Melvin HAIFETZ, and Harvey Walters, a minor by his mother, and natural guardian Rose Walters
Frank RIZZO and City of Philadelphia

The opinion of the court was delivered by: CLARY

The plaintiffs in this action instituted suit against the City of Philadelphia and Captain Frank Rizzo, commander of the 19th Police District (Central City) of Philadelphia, under the provisions of the Civil Rights Act, 42 U.S.C.A. § 1983 (1957), jurisdiction being predicated upon Title 28 U.S.C.A. § 1343(3) (Supp. 1958).

Briefly, plaintiff Haifetz contends that the police, acting under the authority and direction of defendant Rizzo, conducted several mass raids on plaintiff's place of business, a Coffee Shop located in the police district commanded by Rizzo, which resulted in the arrest of some patrons without probable cause.

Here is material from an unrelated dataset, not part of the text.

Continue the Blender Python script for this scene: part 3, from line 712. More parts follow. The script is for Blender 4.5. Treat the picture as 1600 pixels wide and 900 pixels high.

Plaintiff contends that such arrests violate the Fourteenth Amendment, see Irvine v. California, 1954, 347 U.S. 128, 74 S. Ct. 381, 98 L. Ed. 561; Stefanelli v. Minard, 1951, 342 U.S. 117, 72 S. Ct. 118, 96 L. Ed. 138; Wolf v. Colorado, 1949, 338 U.S. 25, 69 S. Ct. 1359, 93 L. Ed. 1782; Hanna v. United States, D.C.Cir.1958, 260 F.2d 723, and that defendant Rizzo has on several occasions threatened to persist in such raids until such time as Haifetz is forced out of business. Plaintiff Walters alleges that he was one of the patrons arrested without probable cause.

 Accordingly, plaintiffs seek damages, and both preliminary and permanent injunctive relief. The injunctive relief sought by Haifetz would restrain defendant Rizzo from conducting or authorizing such mass raids accompanied by arrests without probable cause; that sought by Walters would enjoin Rizzo from again subjecting Walters to an unconstitutional arrest. Only the requests for preliminary injunctions are before the Court at this time.

 A hearing, lasting 2 1/2 days, was held at which evidence was introduced by both sides; and thereafter, briefs were submitted and argument had thereon.

 However, since the hearing it has become a matter of common knowledge in the City of Philadelphia that defendant Rizzo has been promoted and transferred to another police district. He is no longer in command of the district wherein plaintiff Haifetz's Coffee Shop is situated. At oral argument the City Solicitor advanced this point in support of his suggestion that the case, insofar as the plea for preliminary injunctive relief is concerned, has become moot. The Court feels that the fact of the transfer is of such common knowledge as to acquire the 'requisite notoriety' that enables the Court to take judicial notice of it. Cf. Picking v. Pennsylvania R.R. Co., 3 Cir., 1945, 151 F.2d 240, 246. Under the circumstances, while that portion of the case dealing with the application for a preliminary injunction has, perhaps, not necessarily become moot, the danger of the defendant Rizzo ordering or directing the action complained of, in a district he no longer commands and with which he has no direct connection, has become so minimal as not to constitute such an imminent threat as would warrant invoking the drastic remedy which plaintiffs seek. The Court, therefore, will deny the applications, reserving until the final hearing on the merits the serious and substantial questions raised by the action.